Material for this exercise
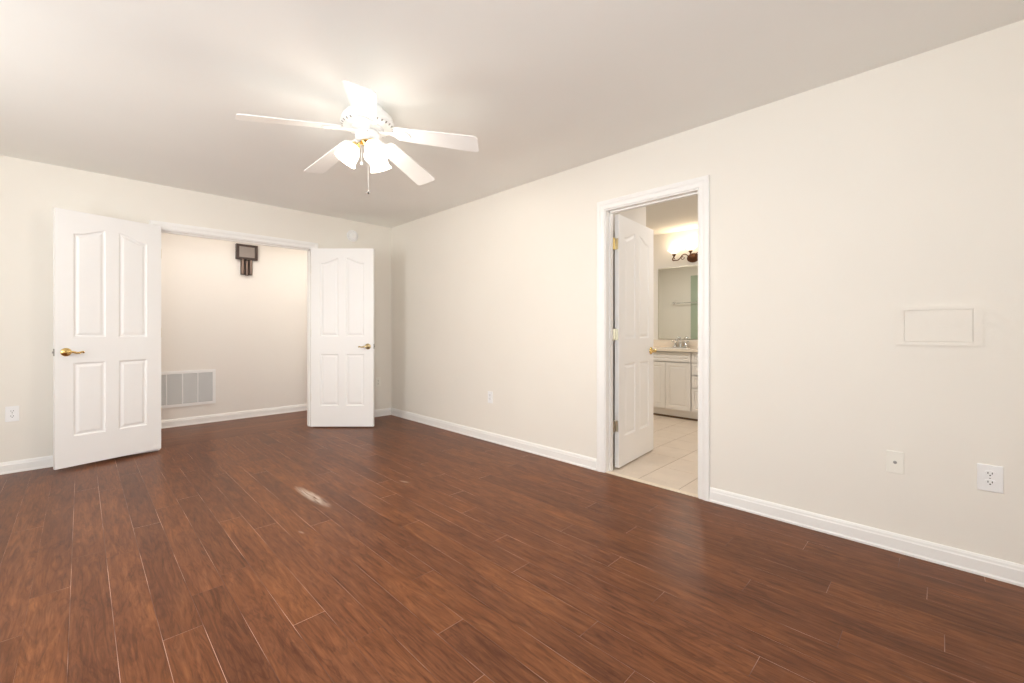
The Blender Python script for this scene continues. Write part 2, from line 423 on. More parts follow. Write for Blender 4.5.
# unseen windows, added to let in the daylight
def window(name, along, a0, a1, pos, label):
    """along 'y': added window in the left wall, 'x': in the front wall; pos = wall face"""
    bm = bmesh.new(); z0, z1 = 0.85, 2.15; f = 0.045
    def bx(u0, u1, d0, d1, za, zb):
        if along == 'y': box(bm, pos - d1, pos - d0, u0, u1, za, zb)
        else: box(bm, u0, u1, pos - d1, pos - d0, za, zb)
    bx(a0, a0 + f, 0.0, 0.1, z0, z1); bx(a1 - f, a1, 0.0, 0.1, z0, z1)
    bx(a0 + f, a1 - f, 0.0, 0.1, z0, z0 + f); bx(a0 + f, a1 - f, 0.0, 0.1, z1 - f, z1)
    bx(a0 + f, a1 - f, 0.03, 0.07, 1.48, 1.52)
    bx(a0 - 0.07, a0, -0.016, 0.0, z0, z1 + 0.07); bx(a1, a1 + 0.07, -0.016, 0.0, z0, z1 + 0.07); bx(a0, a1, -0.016, 0.0, z1, z1 + 0.07)
    bx(a0 - 0.09, a1 + 0.09, -0.045, 0.0, z0 - 0.025, z0)
    o = struct(name, bm, M_TRIM, label, 'window')
    bm = bmesh.new()
    if along == 'y': box(bm, pos - 0.053, pos - 0.049, a0 + f, a1 - f, z0 + f, z1 - f)
    else: box(bm, a0 + f, a1 - f, pos - 0.053, pos - 0.049, z0 + f, z1 - f)
    link('pane', bm, M_PANE, o)
window('added_window_1', 'y', *LW[0], XL, 'added unseen white sash window in the left wall, nearer to the camera')
window('added_window_2', 'y', *LW[1], XL, 'added unseen white sash window in the left wall, nearer to the double doorway')
window('added_window_3', 'x', *FW[0], YF, 'added unseen wide white sash window behind the camera')

# baseboards
def baseboard(name, runs, label):
    bm = bmesh.new()
    for P, Q, n in runs: extrude_run(bm, P, Q, n, BASE_SEC)
    struct(name, bm, M_TRIM, label, 'baseboard')
CW = 0.075
baseboard('baseboard_back_left', [((XL, 0, 0), (OX0 - CW, 0, 0), (0, -1, 0))], 'white baseboard on the far wall left of the doorway')
baseboard('baseboard_back_right', [((OX1 + CW, 0, 0), (0, 0, 0), (0, -1, 0))], 'white baseboard on the far wall behind the right door leaf')
baseboard('baseboard_right_far', [((0, 0, 0), (0, DY1 + CW, 0), (-1, 0, 0))], 'white baseboard on the right wall between corner and bathroom doorway')
baseboard('baseboard_right_near', [((0, DY0 - CW, 0), (0, YF, 0), (-1, 0, 0))], 'white baseboard on the right wall below the outlets')
baseboard('baseboard_left', [((XL, YF, 0), (XL, 0, 0), (1, 0, 0))], 'white baseboard on the left wall')
baseboard('baseboard_hall', [((-3.9, HALL, 0), (0, HALL, 0), (0, -1, 0))], 'white baseboard along the hall wall under the grille')

# door frames: jambs, stops and casing swept round the opening
CAS = [(0.004, 0.0), (0.004, 0.009), (0.010, 0.012), (0.022, 0.0115), (0.034, 0.013), (0.046, 0.018), (0.066, 0.0185), (0.072, 0.016), (0.073, 0.0)]
def frame(name, a0, a1, zt, place, thick, label, stop_side):
    """place(a, z, d): a along the wall, d out of the room-side face (negative = into the wall)"""
    bm = bmesh.new()
    for side in (0, 1):
        rows = []
        for w, d in CAS:
            dd = d if side == 0 else -thick - d
            rows.append([bm.verts.new(place(*c)) for c in ((a0 - w, 0, dd), (a0 - w, zt + w, dd), (a1 + w, zt + w, dd), (a1 + w, 0, dd))])
        for r, s in zip(rows, rows[1:]):
            for k in range(3): bm.faces.new((r[k], r[k + 1], s[k + 1], s[k]))
    def pb(a0_, a1_, z0_, z1_, d0_, d1_):
        p, q = Vector(place(a0_, z0_, d0_)), Vector(place(a1_, z1_, d1_))
        box(bm, min(p.x, q.x), max(p.x, q.x), min(p.y, q.y), max(p.y, q.y), min(p.z, q.z), max(p.z, q.z))
    t = 0.0035
    pb(a0 - 0.004, a0 + t, 0, zt, -thick - 0.001, 0.001); pb(a1 - t, a1 + 0.004, 0, zt, -thick - 0.001, 0.001)
    pb(a0, a1, zt - t, zt + 0.004, -thick - 0.001, 0.001)
    s0, s1 = stop_side
    pb(a0 + t, a0 + 0.013, 0, zt - t, s0, s1); pb(a1 - 0.013, a1 - t, 0, zt - t, s0, s1); pb(a0 + t, a1 - t, zt - 0.014, zt - t, s0, s1)
    return struct(name, bm, M_TRIM, label, 'door frame')
frame('trim_1', OX0, OX1, OZ, lambda a, z, d: (a, -d, z), BW, 'white casing and jamb around the wide double doorway', (-0.075, -0.04))
frame('trim_2', DY0, DY1, DZ, lambda a, z, d: (-d, a, z), RW, 'white casing and jamb around the bathroom doorway', (-0.082, -0.045))

# ------------------------------------------------------------------ doors
def inset_loop(lp, d):
    n = len(lp); out = []
    for i in range(n):
        a, b, c = Vector(lp[i - 1]), Vector(lp[i]), Vector(lp[(i + 1) % n])
        e1 = (b - a).normalized(); e2 = (c - b).normalized()
        n1 = Vector((-e1.y, e1.x)); n2 = Vector((-e2.y, e2.x)); m = (n1 + n2); m = m / max(m.dot(n1), 0.2)
        p = b + m * d; out.append((p.x, p.y))
    return out
def leaf_mesh(W, Hh, T=0.035):
    bm = bmesh.new(); so = 0.105; mid = W / 2; mw = 0.042; b0, b1, t0 = 0.235, 0.818, 1.020
    def top(x): return 1.845 + 0.066 * 0.5 * (1 + math.cos(PI * (x - mid) / (mid - so)))
    n = 12
    def rect_lp(x0, x1): return lambda d: [(x0 + d, b0 + d), (x1 - d, b0 + d), (x1 - d, b1 - d), (x0 + d, b1 - d)]
    def arch_lp(x0, x1):
        def g(d):
            p, q = x0 + d, x1 - d
            return [(p, t0 + d), (q, t0 + d)] + [(q + (p - q) * k / n, top(q + (p - q) * k / n) - d) for k in range(n + 1)]
        return g
    panels = []
    for x0, x1 in ((so, mid - mw), (mid + mw, W - so)):
        panels += [rect_lp(x0, x1), arch_lp(x0, x1)]
    outer = [(0, 0), (W, 0), (W, Hh), (0, Hh)]
    for sgn in (-1, 1):
        def q(*c): bm.faces.new([bm.verts.new((a, sgn * T / 2, b)) for a, b in c])
        def rect(xa, xb, za, zb): q((xa, za), (xb, za), (xb, zb), (xa, zb))
        rect(0, so, 0, Hh); rect(W - so, W, 0, Hh); rect(mid - mw, mid + mw, 0, Hh)
        for x0, x1 in ((so, mid - mw), (mid + mw, W - so)):
            rect(x0, x1, 0, b0); rect(x0, x1, b1, t0)
            for k in range(n):
                xa, xb = x0 + (x1 - x0) * k / n, x0 + (x1 - x0) * (k + 1) / n
                q((xa, top(xa)), (xb, top(xb)), (xb, Hh), (xa, Hh))
        for gen in panels:
            lp = gen(0.0)
            prev = [bm.verts.new((a, sgn * T / 2, b)) for a, b in lp]
            for ins, dep in ((0.004, 0.005), (0.011, 0.0085), (0.019, 0.0085), (0.034, 0.0035), (0.038, 0.003)):
                cur = [bm.verts.new((a, sgn * (T / 2 - dep), b)) for a, b in gen(ins)]
                for k in range(len(lp)):
                    j = (k + 1) % len(lp); bm.faces.new((prev[k], prev[j], cur[j], cur[k]))
                prev = cur
            bm.faces.new(prev)
    for k in range(4):
        a, b = outer[k], outer[(k + 1) % 4]
        bm.faces.new([bm.verts.new(c) for c in ((a[0], -T / 2, a[1]), (b[0], -T / 2, b[1]), (b[0], T / 2, b[1]), (a[0], T / 2, a[1]))])
    return bm
def lever(parent, x, z, sgn, T, toward, m):
    """lever handle on face y = sgn*T/2, lever pointing toward -x or +x"""
    bm = bmesh.new(); y = sgn * T / 2
    rot = Matrix.Translation((x, y, z)) @ Matrix.Rotation(-sgn * PI / 2, 4, 'X')
    lathe(bm, [(0, 0), (0.033, 0), (0.033, 0.003), (0.030, 0.008), (0.020, 0.012), (0.012, 0.016), (0.0105, 0.03), (0.014, 0.036), (0.015, 0.045), (0.010, 0.052), (0, 0.054)], 28, rot)
    yy = y + sgn * 0.046; t = toward
    path = smooth_path([(x, yy, z), (x + t * 0.025, yy, z + 0.001), (x + t * 0.050, yy, z - 0.007), (x + t * 0.070, yy, z - 0.004), (x + t * 0.086, yy - sgn * 0.003, z + 0.001), (x + t * 0.092, yy - sgn * 0.006, z - 0.009)], 6)
    n = len(path); tube(bm, path, [0.0095 - 0.0035 * i / n for i in range(n)], 12)
    return link('lever_handle', bm, m, parent, smooth=True)
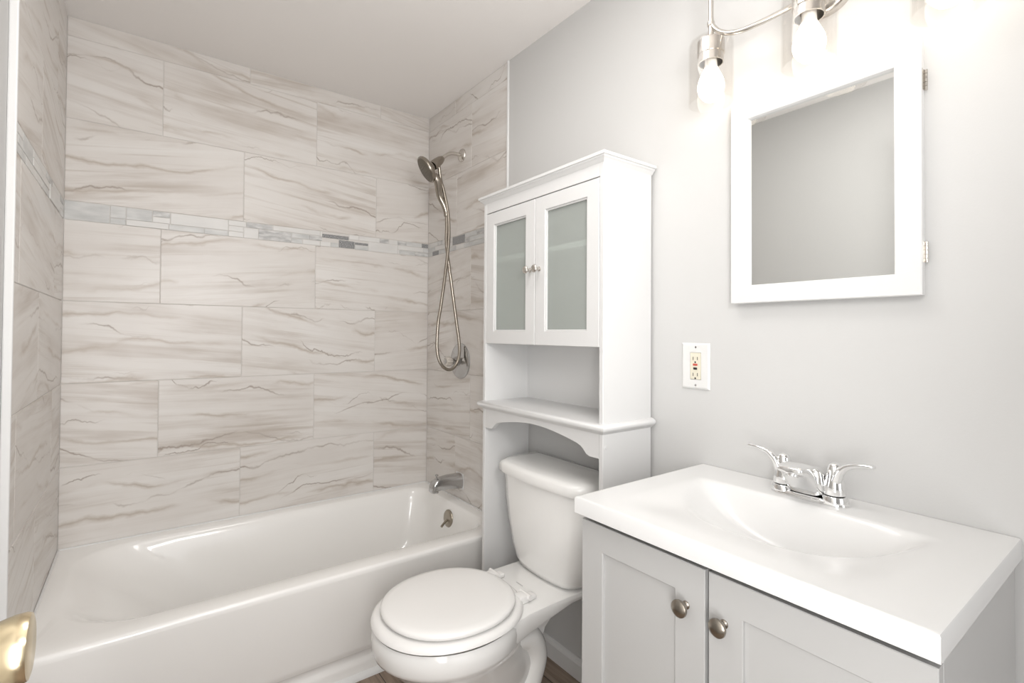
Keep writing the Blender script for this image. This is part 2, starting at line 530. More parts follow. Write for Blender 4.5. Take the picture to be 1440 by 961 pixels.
# ---------------------------------------------------------------- bathtub
tub = thing('bathtub', 'white alcove bathtub along the tiled back wall', 'bathtub', (W/2, -.40, 0))
g = .0006
bm = bmesh.new()
rings = [rrect(g, W-g, -.80, -g, .004, RIM-.020),
         rrect(g, W-g, -.800, -g, .004, RIM-.010),
         rrect(g, W-g, -.797, -g, .004, RIM-.003),
         rrect(g+.001, W-g-.001, -.790, -g-.001, .006, RIM),
         rrect(.050, 1.462, -.722, -.050, (.09, .16, .22, .10), RIM-.001),
         rrect(.062, 1.456, -.712, -.057, (.09, .16, .22, .10), RIM-.005),
         rrect(.085, 1.450, -.702, -.066, (.09, .16, .22, .10), RIM-.016),
         rrect(.125, 1.444, -.694, -.074, (.10, .17, .22, .10), RIM-.045),
         rrect(.230, 1.430, -.682, -.090, (.11, .18, .22, .11), .29),
         rrect(.330, 1.415, -.668, -.108, (.12, .19, .21, .12), .18),
         rrect(.395, 1.398, -.655, -.125, (.13, .19, .20, .13), .11),
         rrect(.440, 1.370, -.625, -.155, (.14, .19, .19, .14), .075),
         rrect(.500, 1.310, -.570, -.210, (.13, .16, .16, .13), .062)]
loft(bm, rings, cap0=False, cap1=True)
obj('basin', bm, M_tub, tub, smooth=50)
bm = bmesh.new()
prof = [(-.800, RIM-.020), (-.799, RIM-.030), (-.760, .12), (-.757, .104), (-.750, .094), (-.742, .088), (-.739, .078), (-.741, .066), (-.746, .056), (-.747, .045), (-.745, .0), (-.72, .0), (-.72, RIM-.045), (-.78, RIM-.020)]
prism(bm, prof, 'x', g, W-g)
obj('apron', bm, M_tub, tub, smooth=40)
bm = bmesh.new()
lathe(bm, (1.442, -.379, .333), (-1, 0, .04), [(0, .043), (.004, .043), (.009, .039), (.012, .030), (.013, 0)], 32)
ov = obj('overflow_plate', bm, M_bronze, tub, smooth=40); ov['label'] = 'round nickel overflow plate with trip lever'
bm = bmesh.new()
tube(bm, [(1.428, -.381, .330), (1.412, -.386, .322), (1.392, -.397, .312)], [.006, .005, .0062], 10)
obj('trip_lever', bm, M_bronze, ov, smooth=50)
bm = bmesh.new()
lathe(bm, (1.26, -.39, .0622), (0, 0, 1), [(0, .03), (.003, .03), (.004, .024), (.002, .018), (.002, 0)], 24)
obj('drain', bm, M_bronze, tub, smooth=40)
bm = boxes((g, W-g, -.007, -g, RIM-.002, RIM+.004), (g, .007, -.797, -.007, RIM-.002, RIM+.004), (W-.007, W-g, -.797, -.007, RIM-.002, RIM+.004), bev=.0015, seg=1)
obj('caulk_line', bm, M_trim, tub)

# tub spout
sp = thing('tub_spout', 'chrome bathtub spout with diverter knob on the right tiled wall', 'spout', (W, -.365, .505))
bm = bmesh.new()
def sec(x, zc, hz, hy, n=24, p=3.0):
    out = []
    for i in range(n):
        a = 2*PI*i/n; c, s = math.cos(a), math.sin(a)
        out.append(Vector((x, -.365 + hy*math.copysign(abs(c)**(2/p), c), zc + hz*math.copysign(abs(s)**(2/p), s))))
    return out
loft(bm, [sec(W-.001, .503, .037, .035), sec(W-.006, .503, .037, .035), sec(W-.02, .504, .0355, .034), sec(W-.07, .507, .0335, .031), sec(W-.11, .506, .031, .029), sec(W-.132, .502, .030, .0275), sec(W-.148, .496, .027, .026), sec(W-.158, .488, .020, .022), sec(W-.162, .483, .012, .015)])
obj('spout_body', bm, M_dchrome, sp, smooth=40)
bm = bmesh.new()
lathe(bm, (W-.136, -.365, .466), (0, 0, 1), [(0, .0155), (.012, .016)], 20)
obj('outlet_collar', bm, M_dchrome, sp, smooth=40)
bm = bmesh.new()
lathe(bm, (W-.130, -.365, .531), (0, 0, 1), [(0, .004), (.012, .0035), (.014, .008), (.019, .0085), (.021, .006), (.021, 0)], 16)
obj('diverter_knob', bm, M_dchrome, sp, smooth=40)
bm = boxes((W-.0035, W-.0003, -.401, -.329, .465, .541), bev=.001)
c = obj('caulk_ring', bm, M_trim, sp); c['label'] = 'white caulk around the spout'

# shower valve
sv = thing('shower_valve', 'round chrome shower valve with clear knob below the hose loop', 'shower valve', (W, -.363, 1.09))
bm = bmesh.new()
lathe(bm, (W-.0003, -.363, 1.09), (-1, 0, 0), [(0, .088), (.004, .088), (.009, .083), (.011, .074), (.013, .060), (.017, .045), (.019, .032), (.020, 0)], 48)
obj('escutcheon', bm, M_dchrome, sv, smooth=35)
bm = bmesh.new()
lathe(bm, (W-.018, -.363, 1.09), (-1, 0, 0), [(0, .024), (.012, .022), (.020, .017), (.030, .016), (.032, 0)], 28)
obj('valve_sleeve', bm, M_dchrome, sv, smooth=35)
bm = bmesh.new()
def star(t, r, dep):
    n = 48
    return [Vector((W-.048-t, -.363 + (r + dep*math.cos(8*2*PI*i/n))*math.cos(2*PI*i/n), 1.09 + (r + dep*math.cos(8*2*PI*i/n))*math.sin(2*PI*i/n))) for i in range(n)]
loft(bm, [star(0, .014, 0), star(.006, .019, .001), star(.012, .022, .002), star(.030, .023, .002), star(.036, .020, .001), star(.038, .012, 0)])
M_acr = mat('clear_acrylic', (.62, .58, .53), .12, .35)
obj('valve_knob', bm, M_acr, sv, smooth=50)
bm = bmesh.new()
lathe(bm, (W-.08, -.363, 1.09), (-1, 0, 0), [(0, .012), (.006, .012), (.008, .009), (.008, 0)], 20)
obj('knob_cap', bm, M_dchrome, sv, smooth=40)

# hand shower on its arm
sh = thing('hand_shower', 'brushed nickel hand shower with looping hose on the right tiled wall', 'shower head', (W, -.361, 2.119))
ay = -.361
bm = bmesh.new()
lathe(bm, (W-.0003, ay, 2.112), (-1, 0, 0), [(0, .033), (.003, .033), (.008, .029), (.014, .016), (.016, .0105)], 32)
obj('wall_flange', bm, M_lnickel, sh, smooth=40)
bm = bmesh.new()
tube(bm, [(W-.008, ay, 2.112), (W-.045, ay, 2.112), (W-.075, ay, 2.104), (W-.105, ay, 2.080), (W-.118, ay, 2.067)], .0088, 14)
obj('shower_arm', bm, M_lnickel, sh, smooth=60)
ad = Vector((-.060, -.016, -.054)).normalized()        # direction the bracket and the spray face point
e = Vector((W-.112, ay, 2.073))
bm = bmesh.new()
lathe(bm, e, ad, [(-.002, .010), (0, .0135), (.010, .0135), (.011, .0175), (.020, .0195), (.046, .0225), (.068, .0235), (.080, .021)], 28)
obj('bracket', bm, M_nickel, sh, smooth=40)
hc = Vector((1.311, -.370, 2.000))                                    # centre of the spray face
bm = bmesh.new()
hd = Vector((-.80, .20, -.56)).normalized()
lathe(bm, hc - hd*.022, hd, [(-.012, .021), (-.004, .024), (.002, .040), (.008, .055), (.014, .0625), (.020, .0655), (.026, .0655), (.030, .063), (.030, 0)], 44)
hh = obj('head', bm, M_nickel, sh, smooth=35)
bm = bmesh.new()
lathe(bm, hc + hd*.0079, hd, [(0, .0595), (.002, .0585), (.003, .055), (.0032, 0)], 40)
_, fu, fv = frame_of(hd)
for rr, cnt in ((.012, 6), (.025, 12), (.038, 18), (.050, 24)):
    for i in range(cnt):
        a = 2*PI*i/cnt
        lathe(bm, hc + hd*.0108 + fu*rr*math.cos(a) + fv*rr*math.sin(a), hd, [(0, .0017), (.002, .0012)], 6)
obj('spray_face', bm, M_nozzle, hh, smooth=40)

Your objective
From the data above, pick out each line containing "More" and copy it.

Worked solution
The Blender Python script for this scene continues. Write part 2, from line 423 on. More parts follow. Write for Blender 4.5.
Keep writing the Blender script for this image. This is part 2, starting at line 530. More parts follow. Write for Blender 4.5. Take the picture to be 1440 by 961 pixels.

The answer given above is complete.